■ THE REQUEST:
Reproduce the material below line by line, beginning with its first line and ending with the line that contains "BB = [(105, 862, 800, 66, 'light"; leave out pictures.

■ MATERIAL:

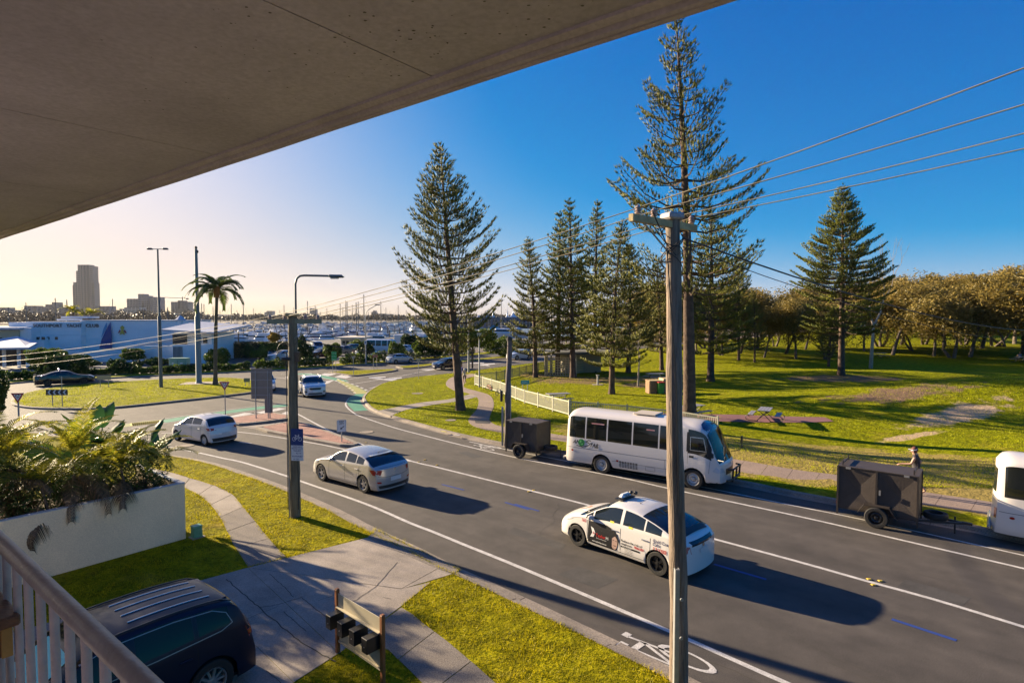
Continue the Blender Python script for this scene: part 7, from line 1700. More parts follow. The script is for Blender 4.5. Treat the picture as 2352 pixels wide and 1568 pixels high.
BB = [(105, 862, 800, 66, 'light green ornamental tree left of the black sedan', bush_l, 1.2), (155, 868, 812, 78, 'dark rounded tree behind the black sedan', bush_d, .4), (102, 852, 834, 62, 'low shrub mound behind the light green tree', bush_d, 0), (210, 822, 794, 30, 'small light green tree before the yacht club wall', bush_l, .6),
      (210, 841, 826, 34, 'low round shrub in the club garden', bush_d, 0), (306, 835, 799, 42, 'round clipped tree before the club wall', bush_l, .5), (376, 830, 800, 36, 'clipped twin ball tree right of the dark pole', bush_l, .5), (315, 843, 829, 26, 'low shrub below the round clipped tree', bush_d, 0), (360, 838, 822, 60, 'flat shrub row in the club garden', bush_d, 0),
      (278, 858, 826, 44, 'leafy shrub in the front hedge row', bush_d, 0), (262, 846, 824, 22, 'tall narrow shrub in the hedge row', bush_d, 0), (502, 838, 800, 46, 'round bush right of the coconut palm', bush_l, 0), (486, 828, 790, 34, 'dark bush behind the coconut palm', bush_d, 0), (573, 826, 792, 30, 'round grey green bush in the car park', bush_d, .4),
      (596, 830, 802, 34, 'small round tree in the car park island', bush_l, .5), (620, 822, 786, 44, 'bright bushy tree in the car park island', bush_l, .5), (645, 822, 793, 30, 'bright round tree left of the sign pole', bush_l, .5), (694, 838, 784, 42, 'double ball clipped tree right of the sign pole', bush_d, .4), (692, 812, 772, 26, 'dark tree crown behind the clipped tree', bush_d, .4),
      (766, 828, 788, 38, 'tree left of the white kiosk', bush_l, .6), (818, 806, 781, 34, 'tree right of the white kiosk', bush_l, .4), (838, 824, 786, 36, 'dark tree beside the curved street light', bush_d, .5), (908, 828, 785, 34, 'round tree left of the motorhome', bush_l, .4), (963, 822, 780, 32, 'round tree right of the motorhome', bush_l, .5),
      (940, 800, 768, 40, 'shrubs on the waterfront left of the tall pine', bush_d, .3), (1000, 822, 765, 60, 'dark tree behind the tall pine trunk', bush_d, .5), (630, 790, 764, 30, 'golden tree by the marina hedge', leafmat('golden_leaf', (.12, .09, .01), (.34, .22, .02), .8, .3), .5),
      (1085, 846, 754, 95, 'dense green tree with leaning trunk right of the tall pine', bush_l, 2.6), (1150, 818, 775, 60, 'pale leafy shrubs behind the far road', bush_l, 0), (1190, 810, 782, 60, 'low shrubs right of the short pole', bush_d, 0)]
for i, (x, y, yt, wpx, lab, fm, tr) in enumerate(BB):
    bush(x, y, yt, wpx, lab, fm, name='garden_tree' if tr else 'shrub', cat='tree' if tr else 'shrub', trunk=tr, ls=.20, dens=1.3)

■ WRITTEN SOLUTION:
Continue the Blender Python script for this scene: part 7, from line 1700. More parts follow. The script is for Blender 4.5. Treat the picture as 2352 pixels wide and 1568 pixels high.
BB = [(105, 862, 800, 66, 'light green ornamental tree left of the black sedan', bush_l, 1.2), (155, 868, 812, 78, 'dark rounded tree behind the black sedan', bush_d, .4), (102, 852, 834, 62, 'low shrub mound behind the light green tree', bush_d, 0), (210, 822, 794, 30, 'small light green tree before the yacht club wall', bush_l, .6),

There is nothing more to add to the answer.